- [Exercise goal]:
Repeat the listing in full, word for word.

┌─ Recorded data

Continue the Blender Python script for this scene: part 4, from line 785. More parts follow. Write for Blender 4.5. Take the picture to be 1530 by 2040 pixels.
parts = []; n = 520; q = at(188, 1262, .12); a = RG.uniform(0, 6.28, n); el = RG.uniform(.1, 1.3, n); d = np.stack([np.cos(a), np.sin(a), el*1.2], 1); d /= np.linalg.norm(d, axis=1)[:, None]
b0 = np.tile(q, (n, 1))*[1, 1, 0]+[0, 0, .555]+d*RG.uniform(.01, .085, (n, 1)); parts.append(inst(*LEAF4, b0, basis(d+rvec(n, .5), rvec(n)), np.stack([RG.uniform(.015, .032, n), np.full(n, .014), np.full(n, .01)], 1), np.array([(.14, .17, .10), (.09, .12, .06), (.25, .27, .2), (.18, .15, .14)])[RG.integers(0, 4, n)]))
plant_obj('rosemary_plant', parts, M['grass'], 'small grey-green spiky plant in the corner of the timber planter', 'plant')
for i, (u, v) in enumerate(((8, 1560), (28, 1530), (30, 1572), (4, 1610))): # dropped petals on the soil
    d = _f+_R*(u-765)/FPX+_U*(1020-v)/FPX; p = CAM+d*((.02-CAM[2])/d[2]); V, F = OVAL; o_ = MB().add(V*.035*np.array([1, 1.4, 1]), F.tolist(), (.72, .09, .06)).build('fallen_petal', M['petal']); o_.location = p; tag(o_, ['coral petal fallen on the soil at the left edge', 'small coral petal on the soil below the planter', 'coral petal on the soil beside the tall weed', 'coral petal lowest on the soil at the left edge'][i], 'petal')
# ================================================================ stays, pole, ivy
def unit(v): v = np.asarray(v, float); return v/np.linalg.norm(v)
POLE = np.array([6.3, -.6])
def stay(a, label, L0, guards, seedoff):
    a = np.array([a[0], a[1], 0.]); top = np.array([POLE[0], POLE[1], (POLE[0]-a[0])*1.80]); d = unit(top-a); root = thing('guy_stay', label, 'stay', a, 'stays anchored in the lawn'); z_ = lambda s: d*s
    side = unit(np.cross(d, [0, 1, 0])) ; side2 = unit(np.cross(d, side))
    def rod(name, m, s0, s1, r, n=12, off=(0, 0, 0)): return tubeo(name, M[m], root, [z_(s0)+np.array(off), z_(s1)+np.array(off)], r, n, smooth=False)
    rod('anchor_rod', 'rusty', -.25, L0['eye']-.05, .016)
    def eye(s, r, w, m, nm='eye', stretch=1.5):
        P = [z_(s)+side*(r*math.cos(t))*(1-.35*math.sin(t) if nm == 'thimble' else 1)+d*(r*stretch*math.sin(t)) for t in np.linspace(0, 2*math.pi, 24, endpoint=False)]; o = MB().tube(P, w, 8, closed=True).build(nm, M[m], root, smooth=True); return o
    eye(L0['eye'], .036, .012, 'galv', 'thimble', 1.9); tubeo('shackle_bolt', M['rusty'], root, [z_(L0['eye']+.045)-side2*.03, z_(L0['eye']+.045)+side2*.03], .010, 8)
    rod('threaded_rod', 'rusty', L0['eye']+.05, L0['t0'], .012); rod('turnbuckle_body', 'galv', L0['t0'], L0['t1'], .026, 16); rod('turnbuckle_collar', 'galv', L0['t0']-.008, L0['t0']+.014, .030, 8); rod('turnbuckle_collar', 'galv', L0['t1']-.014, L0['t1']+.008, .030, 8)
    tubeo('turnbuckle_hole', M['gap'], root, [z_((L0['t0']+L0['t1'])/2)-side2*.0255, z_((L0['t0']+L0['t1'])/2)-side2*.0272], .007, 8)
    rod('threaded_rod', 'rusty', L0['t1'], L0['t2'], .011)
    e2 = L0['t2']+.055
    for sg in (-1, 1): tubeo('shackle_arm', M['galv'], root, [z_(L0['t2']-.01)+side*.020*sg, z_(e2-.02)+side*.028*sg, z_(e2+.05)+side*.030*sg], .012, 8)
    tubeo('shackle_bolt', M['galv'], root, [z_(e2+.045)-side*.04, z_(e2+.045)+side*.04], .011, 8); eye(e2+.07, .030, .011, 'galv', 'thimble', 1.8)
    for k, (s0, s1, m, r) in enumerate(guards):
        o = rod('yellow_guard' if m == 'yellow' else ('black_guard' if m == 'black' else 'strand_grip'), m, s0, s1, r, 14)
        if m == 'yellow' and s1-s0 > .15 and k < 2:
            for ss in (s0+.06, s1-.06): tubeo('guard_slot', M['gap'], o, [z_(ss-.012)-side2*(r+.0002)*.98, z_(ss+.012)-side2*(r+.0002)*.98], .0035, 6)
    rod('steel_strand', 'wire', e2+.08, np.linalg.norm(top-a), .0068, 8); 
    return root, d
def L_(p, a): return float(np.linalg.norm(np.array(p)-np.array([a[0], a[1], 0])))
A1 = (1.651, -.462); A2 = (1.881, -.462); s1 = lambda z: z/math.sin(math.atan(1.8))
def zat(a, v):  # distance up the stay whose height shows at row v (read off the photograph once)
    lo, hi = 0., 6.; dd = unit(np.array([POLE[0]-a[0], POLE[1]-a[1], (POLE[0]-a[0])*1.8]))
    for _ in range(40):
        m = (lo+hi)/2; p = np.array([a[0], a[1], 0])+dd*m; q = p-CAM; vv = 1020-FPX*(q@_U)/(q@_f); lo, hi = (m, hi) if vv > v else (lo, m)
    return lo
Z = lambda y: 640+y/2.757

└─

- [Reply]:
Continue the Blender Python script for this scene: part 4, from line 785. More parts follow. Write for Blender 4.5. Take the picture to be 1530 by 2040 pixels.
parts = []; n = 520; q = at(188, 1262, .12); a = RG.uniform(0, 6.28, n); el = RG.uniform(.1, 1.3, n); d = np.stack([np.cos(a), np.sin(a), el*1.2], 1); d /= np.linalg.norm(d, axis=1)[:, None]
b0 = np.tile(q, (n, 1))*[1, 1, 0]+[0, 0, .555]+d*RG.uniform(.01, .085, (n, 1)); parts.append(inst(*LEAF4, b0, basis(d+rvec(n, .5), rvec(n)), np.stack([RG.uniform(.015, .032, n), np.full(n, .014), np.full(n, .01)], 1), np.array([(.14, .17, .10), (.09, .12, .06), (.25, .27, .2), (.18, .15, .14)])[RG.integers(0, 4, n)]))
plant_obj('rosemary_plant', parts, M['grass'], 'small grey-green spiky plant in the corner of the timber planter', 'plant')
for i, (u, v) in enumerate(((8, 1560), (28, 1530), (30, 1572), (4, 1610))): # dropped petals on the soil
    d = _f+_R*(u-765)/FPX+_U*(1020-v)/FPX; p = CAM+d*((.02-CAM[2])/d[2]); V, F = OVAL; o_ = MB().add(V*.035*np.array([1, 1.4, 1]), F.tolist(), (.72, .09, .06)).build('fallen_petal', M['petal']); o_.location = p; tag(o_, ['coral petal fallen on the soil at the left edge', 'small coral petal on the soil below the planter', 'coral petal on the soil beside the tall weed', 'coral petal lowest on the soil at the left edge'][i], 'petal')
# ================================================================ stays, pole, ivy
def unit(v): v = np.asarray(v, float); return v/np.linalg.norm(v)
POLE = np.array([6.3, -.6])
def stay(a, label, L0, guards, seedoff):
    a = np.array([a[0], a[1], 0.]); top = np.array([POLE[0], POLE[1], (POLE[0]-a[0])*1.80]); d = unit(top-a); root = thing('guy_stay', label, 'stay', a, 'stays anchored in the lawn'); z_ = lambda s: d*s
    side = unit(np.cross(d, [0, 1, 0])) ; side2 = unit(np.cross(d, side))
    def rod(name, m, s0, s1, r, n=12, off=(0, 0, 0)): return tubeo(name, M[m], root, [z_(s0)+np.array(off), z_(s1)+np.array(off)], r, n, smooth=False)
    rod('anchor_rod', 'rusty', -.25, L0['eye']-.05, .016)
    def eye(s, r, w, m, nm='eye', stretch=1.5):
        P = [z_(s)+side*(r*math.cos(t))*(1-.35*math.sin(t) if nm == 'thimble' else 1)+d*(r*stretch*math.sin(t)) for t in np.linspace(0, 2*math.pi, 24, endpoint=False)]; o = MB().tube(P, w, 8, closed=True).build(nm, M[m], root, smooth=True); return o
    eye(L0['eye'], .036, .012, 'galv', 'thimble', 1.9); tubeo('shackle_bolt', M['rusty'], root, [z_(L0['eye']+.045)-side2*.03, z_(L0['eye']+.045)+side2*.03], .010, 8)
    rod('threaded_rod', 'rusty', L0['eye']+.05, L0['t0'], .012); rod('turnbuckle_body', 'galv', L0['t0'], L0['t1'], .026, 16); rod('turnbuckle_collar', 'galv', L0['t0']-.008, L0['t0']+.014, .030, 8); rod('turnbuckle_collar', 'galv', L0['t1']-.014, L0['t1']+.008, .030, 8)
    tubeo('turnbuckle_hole', M['gap'], root, [z_((L0['t0']+L0['t1'])/2)-side2*.0255, z_((L0['t0']+L0['t1'])/2)-side2*.0272], .007, 8)
    rod('threaded_rod', 'rusty', L0['t1'], L0['t2'], .011)
    e2 = L0['t2']+.055
    for sg in (-1, 1): tubeo('shackle_arm', M['galv'], root, [z_(L0['t2']-.01)+side*.020*sg, z_(e2-.02)+side*.028*sg, z_(e2+.05)+side*.030*sg], .012, 8)
    tubeo('shackle_bolt', M['galv'], root, [z_(e2+.045)-side*.04, z_(e2+.045)+side*.04], .011, 8); eye(e2+.07, .030, .011, 'galv', 'thimble', 1.8)
    for k, (s0, s1, m, r) in enumerate(guards):
        o = rod('yellow_guard' if m == 'yellow' else ('black_guard' if m == 'black' else 'strand_grip'), m, s0, s1, r, 14)
        if m == 'yellow' and s1-s0 > .15 and k < 2:
            for ss in (s0+.06, s1-.06): tubeo('guard_slot', M['gap'], o, [z_(ss-.012)-side2*(r+.0002)*.98, z_(ss+.012)-side2*(r+.0002)*.98], .0035, 6)
    rod('steel_strand', 'wire', e2+.08, np.linalg.norm(top-a), .0068, 8); 
    return root, d
def L_(p, a): return float(np.linalg.norm(np.array(p)-np.array([a[0], a[1], 0])))
A1 = (1.651, -.462); A2 = (1.881, -.462); s1 = lambda z: z/math.sin(math.atan(1.8))
def zat(a, v):  # distance up the stay whose height shows at row v (read off the photograph once)
    lo, hi = 0., 6.; dd = unit(np.array([POLE[0]-a[0], POLE[1]-a[1], (POLE[0]-a[0])*1.8]))
    for _ in range(40):
        m = (lo+hi)/2; p = np.array([a[0], a[1], 0])+dd*m; q = p-CAM; vv = 1020-FPX*(q@_U)/(q@_f); lo, hi = (m, hi) if vv > v else (lo, m)
    return lo
Z = lambda y: 640+y/2.757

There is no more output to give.